É claro que a mira do cineasta também está nos slashers movies (filmes de psicopatas assassinados, sendo o mais famoso, o Jason de Sexta-Feira 13) da década de 1980, com direito a sustos fáceis e trilha sonora recheada de sintetizadores. Talvez, It Follows também seja o mais próximo de John Carpenter e seu Halloween que qualquer outra película nos últimos anos.
Porém, aqui, as metáforas são direcionadas para as primeiras relações entre os jovens, com mira nos medos e angústias de uma geração que está conectada ao mundo inteiro pela internet, mas ainda carrega muitas dúvidas sobre virgindade. A falta de contato familiar também é abordada com sutileza por Mitchell.

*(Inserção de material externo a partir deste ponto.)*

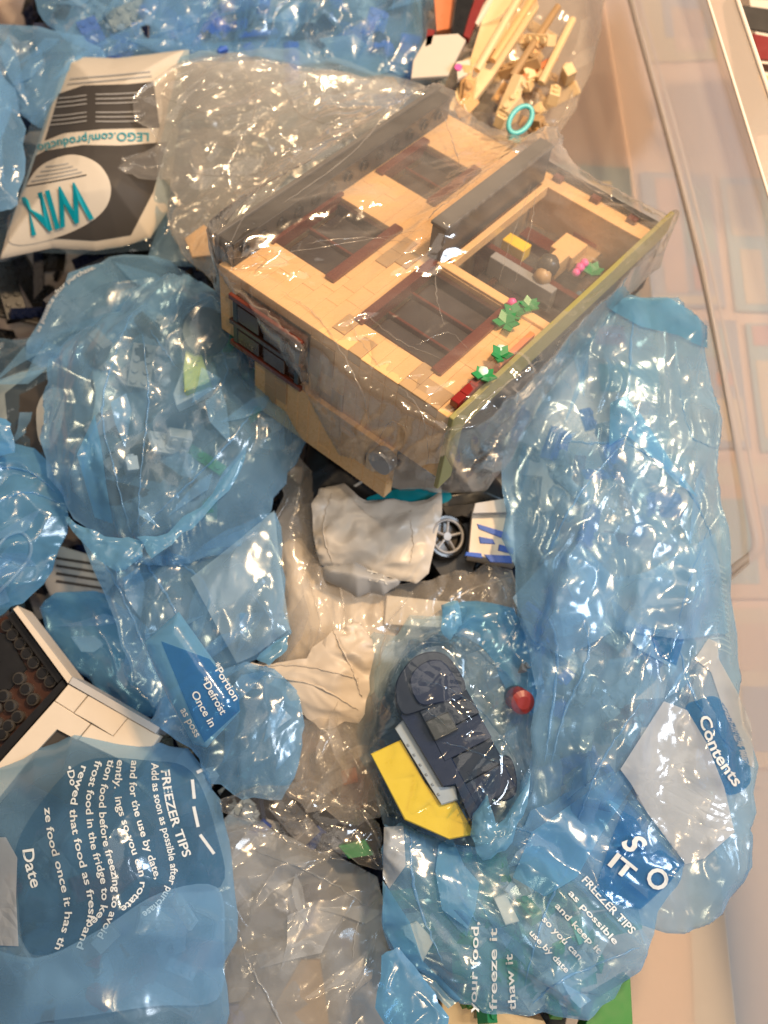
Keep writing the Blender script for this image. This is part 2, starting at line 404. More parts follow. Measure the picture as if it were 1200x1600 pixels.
class Film:
    """a bag: slack, buckled top skin and a bottom skin over a traced outline, with real height"""
    def __init__(s, name, pts, z0, z1, mat, label, cat='bag', group=None, seed=1, amp=1., size=.045, ang=0., aniso=1.,
                 edge=.03, creases=(), bumps=(), pleats=(), smooth=True, step=.00125, tilt=(0, 0), bottom=True,
                 obstacles=None, parent=None, drape_floor=None, keepdome=False, kind=None, folds=0, jag=.05, fold_mats=None, excess=None, stiff=False, big=None):
        pts = jagged(pts, seed, jag, smooth)
        pts = np.array(pts, float); s.z0 = z0; s.pts = pts; s.ang = ang
        if not stiff and not obstacles: z1 = z0 + (z1 - z0) * .62; edge = min(edge, .03)
        if big is None: big = size >= .045 and not obstacles
        if excess is None: excess = (.26 if big else .30) * min(amp, 1.35)
        X0, Y0 = Pn(pts[:, 0], pts[:, 1], z0); poly = list(zip(X0, Y0)); s.poly = poly
        cx0, cy0 = np.mean(X0), np.mean(Y0); rng = np.random.default_rng(seed)
        ca, sa = math.cos(R(ang)), math.sin(R(ang)); Xp = None; obf = None
        levels = ((8, 4, 2, 1) if big else (4, 2, 1)) if not stiff else (1,)
        if obstacles:
            g1x = np.arange(min(X0) - .005, max(X0) + .005, .0016); g1y = np.arange(min(Y0) - .005, max(Y0) + .005, .0016); obf = np.full((len(g1y), len(g1x)), -9.)
            for j, yy in enumerate(g1y):
                for i, xx in enumerate(g1x):
                    for bvh in obstacles:
                        hh = bvh.ray_cast(Vector((xx, yy, .5)), Vector((0, 0, -1)))
                        if hh[0] is not None: obf[j, i] = max(obf[j, i], hh[0].z + .0016)
            for q in range(2):
                o = obf.copy()
                for dj, di in ((0, 1), (1, 0), (0, -1), (-1, 0)): obf = np.maximum(obf, np.roll(o, (dj, di), (0, 1)))
        for lv in levels:
            st = step * lv
            gx = np.arange(min(X0) - 2 * step * 8, max(X0) + 2 * step * 8 + st, st); gy = np.arange(min(Y0) - 2 * step * 8, max(Y0) + 2 * step * 8 + st, st)
            x, y = np.meshgrid(gx, gy)
            d, bx, by, _ = seg_dist(x, y, poly, True); ins = inside(x, y, poly)
            sd = np.where(ins, d, 0.); t = np.clip(sd / edge, 0, 1); tap = np.clip(sd / (edge * .6), 0, 1)
            dome = .35 * np.sqrt(np.clip(1 - (1 - t) ** 2, 0, 1)) + .65 * t * (1.6 - .6 * t)
            base = z0 + (x - cx0) * tilt[0] + (y - cy0) * tilt[1]
            form = base + (z1 - z0) * dome
            for (px, py, dz, r) in bumps:
                qx, qy = Pn(px, py, z1); r = r * .0004
                form = form + tap * dz * np.exp(-((x - qx) ** 2 + (y - qy) ** 2) / (r * r))
            keep = ins[:-1, :-1] | ins[1:, :-1] | ins[:-1, 1:] | ins[1:, 1:]
            used = np.zeros(ins.shape, bool)
            for dj in (0, 1):
                for di in (0, 1): used[dj:dj + keep.shape[0], di:di + keep.shape[1]] |= keep
            vx = np.where(ins, x, bx); vy = np.where(ins, y, by)
            if obf is not None:
                ob = bilin(obf, g1x, g1y, x, y)
                if lv == levels[0]:
                    lo = base if not keepdome else form
                    zz = np.maximum(np.where(ins, form if not keepdome else base, base), ob)
                    for it in range(140 if lv >= 4 else 400):
                        a_ = zz.copy(); a_[1:-1, 1:-1] = .25 * (zz[2:, 1:-1] + zz[:-2, 1:-1] + zz[1:-1, 2:] + zz[1:-1, :-2])
                        zz = np.where(ins, np.maximum(a_, ob), base)
                    mem = np.maximum(zz, form) if keepdome else zz; mg = (gx, gy)
                    start = mem
                else: start = bilin(mem, mg[0], mg[1], x, y)
                floor = np.maximum(ob, np.minimum(start - .006, form if keepdome else start - .006)); ceil = start + .014
            else:
                start = form; floor = base + (form - base) * .55 - .002; ceil = form + (.022 if big else .016) * max(.4, min(amp, 1.3))
            if stiff:
                X = np.stack([vx, vy, start + tap * amp * crumple(x, y, seed, ang, aniso, size)], -1)
                X[..., 2] = np.where(ins, X[..., 2], base)
            else:
                if Xp is None:
                    z = start + amp * crumple(x, y, seed, ang, aniso, size * (1.6 if big else 1)) * (.25 + .75 * tap)
                    for (cp, h, wd) in creases:
                        cp = spline(cp, 6) if len(cp) > 2 else np.array(cp, float)
                        qx, qy = Pn(cp[:, 0], cp[:, 1], z1); dd, _, _, tt = seg_dist(x, y, list(zip(qx, qy)), False)
                        z = z + 1.1 * h * np.exp(-dd / (wd * 1.6)) * np.clip(np.minimum(tt, 1 - tt) * 6 + .15, 0, 1) * tap
                    for (px, py, n, h, rr, ph) in pleats:
                        qx, qy = Pn(px, py, z1); a_ = np.arctan2(y - qy, x - qx); r = np.hypot(x - qx, y - qy)
                        k = a_ * n / 6.2832 + .35 * np.sin(a_ * 3 + seed) + ph; tri = np.abs((k % 1) * 2 - 1) * 2 - 1
                        z = z + tap * 1.5 * h * tri * np.exp(-r / rr) * np.clip(r / .01, 0, 1)
                    X = np.stack([vx, vy, np.clip(z, floor, ceil)], -1)
                else:
                    D = bilin(Xp, pg[0], pg[1], x, y); w_ = np.clip(sd / (st * 2), 0, 1)
                    X = np.stack([vx + D[..., 0] * w_, vy + D[..., 1] * w_, start + D[..., 2]], -1)
                    X[..., 2] += tap * rng.normal(0, .00016 * lv, x.shape)
                    X[..., 2] = np.clip(X[..., 2], floor, ceil)
                m2 = np.clip(.38 + 1.15 * smooth_noise(x / .075, y / .075, seed + 77), .04, 1.35)
                rest = []
                for dj, di in EDGES:
                    ax, bx_ = pairs(vx, dj, di); ay, by_ = pairs(vy, dj, di); ux, uy = bx_ - ax, by_ - ay; l0 = np.hypot(ux, uy)
                    cr_ = np.abs(-ux * sa + uy * ca) / (l0 + 1e-9); ma, mb = pairs(m2, dj, di); ua, ub = pairs(used, dj, di)
                    rest.append((l0 * (1 + excess * (.35 + .9 * cr_ ** 2) * .5 * (ma + mb)), ua & ub & (l0 > 1e-7)))
                edgez = base + (0 if obstacles is None else 0)
                free = used; xyf = np.where(ins, 1., 0.)
                fl_ = np.where(ins, floor, base - .002); ce_ = np.where(ins, ceil, base + .004)
                X = relax(X, used, free, xyf, rest, fl_, ce_, {8: 260, 4: 260 if not big else 140, 2: 100, 1: 40}[lv], {8: .00004, 4: .00002, 2: .00001, 1: .000004}[lv])
            if lv == 1 and not stiff:
                # thin film creases sharply: flatten it into facets along and across the folds
                F_ = 0
                for wt_, su, sv, da in (((.62, .060, .0160, 0), (.28, .028, .0095, 22), (.10, .012, .006, -31)) if big else ((.55, .040, .0105, 0), (.30, .020, .0070, 22), (.15, .010, .005, -31))):
                    c_, s_ = math.cos(R(ang + da)), math.sin(R(ang + da)); wx = x + .0035 * smooth_noise(x / .035, y / .035, seed + 31 + da); wy = y + .0035 * smooth_noise(x / .035, y / .035, seed + 62 + da)
                    F_ = F_ + wt_ * facet(X - np.stack([x, y, x * 0], -1), gx, gy, wx, wy, c_, s_, su, sv, x, y)
                F_[..., 0] += x; F_[..., 1] += y
                wb = np.clip(sd / .006, 0, 1)[..., None]; X2 = X * (1 - wb) + F_ * wb
                X2[..., 2] += tap * amp * (.12 if big else .25) * (crumple(x, y, seed + 5, ang, aniso, size * .35))
                if obf is not None: X2[..., 2] = np.where(ins, np.maximum(X2[..., 2], ob), X2[..., 2])
                X = X2
            pg = (gx, gy); Xp = np.stack([X[..., 0] - vx, X[..., 1] - vy, X[..., 2] - start], -1)
        s.gx, s.gy, s.step, s.ins = gx, gy, st, ins
        s.X = X; s.D = np.stack([X[..., 0] - x, X[..., 1] - y, X[..., 2]], -1)
        far = ~used; s.D[far, 0] = 0; s.D[far, 1] = 0; s.D[far, 2] = base[far]
        idx = np.arange(x.size).reshape(x.shape)
        q = np.stack([idx[:-1, :-1][keep], idx[:-1, 1:][keep], idx[1:, 1:][keep], idx[1:, :-1][keep]], 1)
        us, inv = np.unique(q, return_inverse=True); q = inv.reshape(q.shape)
        V = X.reshape(-1, 3)[us]
        if bottom:
            zb = base - .25 * (z1 - z0) * dome + .7 * crumple(x, y, seed + 50, ang, aniso, size) * tap * amp
            zb = np.minimum(zb, X[..., 2] - .0006 * ins)
            zb = np.where(ins, zb, X[..., 2] - .0003)
            V2 = np.stack([vx.ravel()[us], vy.ravel()[us], zb.ravel()[us]], 1)
            q = np.concatenate([q, q[:, ::-1] + len(V)]); V = np.concatenate([V, V2])
        s.obj = mesh_obj(name, V, q, mat, parent, True)
        tag(s.obj, label, cat if not parent else None, group, kind)
        s.mat = mat
        rg = np.random.default_rng(seed + 300)
        for (cp, h, wd) in (creases if not stiff else ()):
            p = spline(cp, 6) if len(cp) > 2 else np.linspace(cp[0], cp[1], 10)
            p = np.repeat(p, 2, 0)[:-1] * .5 + np.repeat(p, 2, 0)[1:] * .5; n = len(p)
            tx, ty, tz = s.on(p[:, 0] + rg.normal(0, .8, n), p[:, 1] + rg.normal(0, .8, n), .0004)
            keepk = [0] + [k for k in range(1, n) if abs(tz[k] - tz[k - 1]) < .006 and (p[k] != p[k - 1]).any()]
            if len(keepk) < 4: continue
            rr = [max(.00012, (.0006 if obstacles else .0008) * min(1, h / .008) * math.sin(math.pi * (k + .5) / len(keepk)) ** .6 * rg.uniform(.5, 1.2)) for k in range(len(keepk))]
            PV, PF = tube_vf([(tx[k], ty[k], tz[k]) for k in keepk], rr, 7); mesh_obj('pleat', PV, PF, mat, s.obj, True)  # added film tubes along the creases, made to carry bright highlight lines
        rng = np.random.default_rng(seed + 500); k = 0; tries = 0; pl = list(map(tuple, pts)); fm = fold_mats or [mat]
        while k < folds and tries < 400:
            tries += 1; c = rng.uniform(pts.min(0), pts.max(0)); a = R(-ang) + rng.normal(0, .5); ln = rng.uniform(50, 150); wd = rng.uniform(9, 34)
            d = np.array([math.cos(a), math.sin(a)]); n_ = np.array([-d[1], d[0]]) * rng.choice((-1, 1))
            q = [c - d * ln * .5, c - d * ln * .1 + n_ * wd * rng.uniform(.3, 1), c + d * ln * .25 + n_ * wd, c + d * ln * .5 + n_ * wd * rng.uniform(0, .5), c + d * ln * .2 - n_ * 2]
            qa = np.array(q)
            if not inside(qa[:, 0], qa[:, 1], pl).all(): continue
            s.patch('fold', q, fm[k % len(fm)], .0008, False, 3., None, (c, n_, wd, rng.uniform(.002, .007))); k += 1
    def on(s, px, py, off=0.):
        """film point seen at photo pixel (px,py)"""
        px = np.asarray(px, float); py = np.asarray(py, float); z = np.full(px.shape, s.z0 + .01)
        u, v = Pn(px, py, z)
        for k in range(14):
            D = bilin(s.D, s.gx, s.gy, u, v); tx, ty = Pn(px, py, D[..., 2]); u = u + .6 * (tx - u - D[..., 0]); v = v + .6 * (ty - v - D[..., 1])
        D = bilin(s.D, s.gx, s.gy, u, v)
        return u + D[..., 0], v + D[..., 1], D[..., 2] + off
    def patch(s, name, pts, mat, off=.0005, smooth=True, step=3., label=None, lift=None):
        """a printed panel lying on the film"""
        if smooth: pts = spline(pts, 5, True)
        pts = np.array(pts, float)
        gx = np.arange(pts[:, 0].min() - step, pts[:, 0].max() + 2 * step, step); gy = np.arange(pts[:, 1].min() - step, pts[:, 1].max() + 2 * step, step)
        u, v = np.meshgrid(gx, gy); d, bx, by, _ = seg_dist(u, v, list(map(tuple, pts)), True); ins = inside(u, v, list(map(tuple, pts)))
        u = np.where(ins, u, bx); v = np.where(ins, v, by)
        if lift:
            c, n_, wd, lf_ = lift; off = off + lf_ * np.clip(((u - c[0]) * n_[0] + (v - c[1]) * n_[1]) / wd, 0, 1) ** 1.3
        x, y, z = s.on(u, v, off)
        keep = ins[:-1, :-1] | ins[1:, :-1] | ins[:-1, 1:] | ins[1:, 1:]
        idx = np.arange(u.size).reshape(u.shape)
        q = np.stack([idx[:-1, :-1][keep], idx[1:, :-1][keep], idx[1:, 1:][keep], idx[:-1, 1:][keep]], 1)
        used, inv = np.unique(q, return_inverse=True)
        o = mesh_obj(name, np.stack([x.ravel()[used], y.ravel()[used], z.ravel()[used]], 1), inv.reshape(q.shape), mat, s.obj, True)
        if label: o['label'] = label
        return o
    def strip(s, name, path, wpx, mat, off=.0006):
        p = spline(path, 6) if len(path) > 2 else np.linspace(path[0], path[1], 12)
        d = np.gradient(p, axis=0); n = np.stack([-d[:, 1], d[:, 0]], 1); n /= np.linalg.norm(n, axis=1)[:, None] + 1e-9
        a = p + n * wpx / 2; b = p - n * wpx / 2
        xa, ya, za = s.on(a[:, 0], a[:, 1], off); xb, yb, zb = s.on(b[:, 0], b[:, 1], off)
        V = np.concatenate([np.stack([xa, ya, za], 1), np.stack([xb, yb, zb], 1)]); k = len(p)
        return mesh_obj(name, V, [[i, i + 1, k + i + 1, k + i] for i in range(k - 1)], mat, s.obj)
    def text(s, body, path, size, mat, off=.0008, name='printed_line', bold=.012, fit=True, shear=0., parent=None):
        """lettering running along a pixel path, laid on the film"""
        V, F = glyphs(body, bold, shear)
        p = spline(path, 8) if len(path) > 2 else np.linspace(path[0], path[1], 16)
        seg = np.hypot(*np.diff(p, axis=0).T); L = np.concatenate([[0], np.cumsum(seg)])
        wd = V[:, 0].max() - V[:, 0].min(); sx = L[-1] / wd if fit else size
        t = (V[:, 0] - V[:, 0].min()) * sx
        qx = np.interp(t, L, p[:, 0]); qy = np.interp(t, L, p[:, 1])
        e = 2.0; tx = np.interp(t + e, L, p[:, 0]) - np.interp(t - e, L, p[:, 0]); ty = np.interp(t + e, L, p[:, 1]) - np.interp(t - e, L, p[:, 1])
        n = np.hypot(tx, ty) + 1e-9; tx /= n; ty /= n
        # up of the letters = left of the running direction on the picture (y is down)
        ux = qx + ty * V[:, 1] * size; uy = qy - tx * V[:, 1] * size
        x, y, z = s.on(ux, uy, off)
        return mesh_obj(name, np.stack([x, y, z], 1), F, mat, parent or s.obj)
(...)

O cenário, somado a isso, é um personagem importante da história. Detroit foi o centro do desenvolvimento americano por décadas, graças à indústria automobilística. Era tão importante para a economia americana, que foi retratada como um centro tecnológico mundial em Robocop. É em um subúrbio da cidade que a história começa e depois avança para o centro da cidade. E o roteiro se passa ali por razões óbvias. Hoje, Detroit acumula prédios abandonados, ruas sujas e famílias vivendo próximas da linha da pobreza.
Assim como o ótimo Babadook, a Corrente do Mal é uma bela surpresa em um gênero que está sempre se reinventando, que é o Horror. Ou seja, para dar novidade é preciso subvertê-lo, algo que Wes Craven sempre buscou nos seus filmes, principalmente em obras como Quadrilha de Sádicos (The Hills Have Eyes, 1977) e, claro, Pânico (Scream, 1996).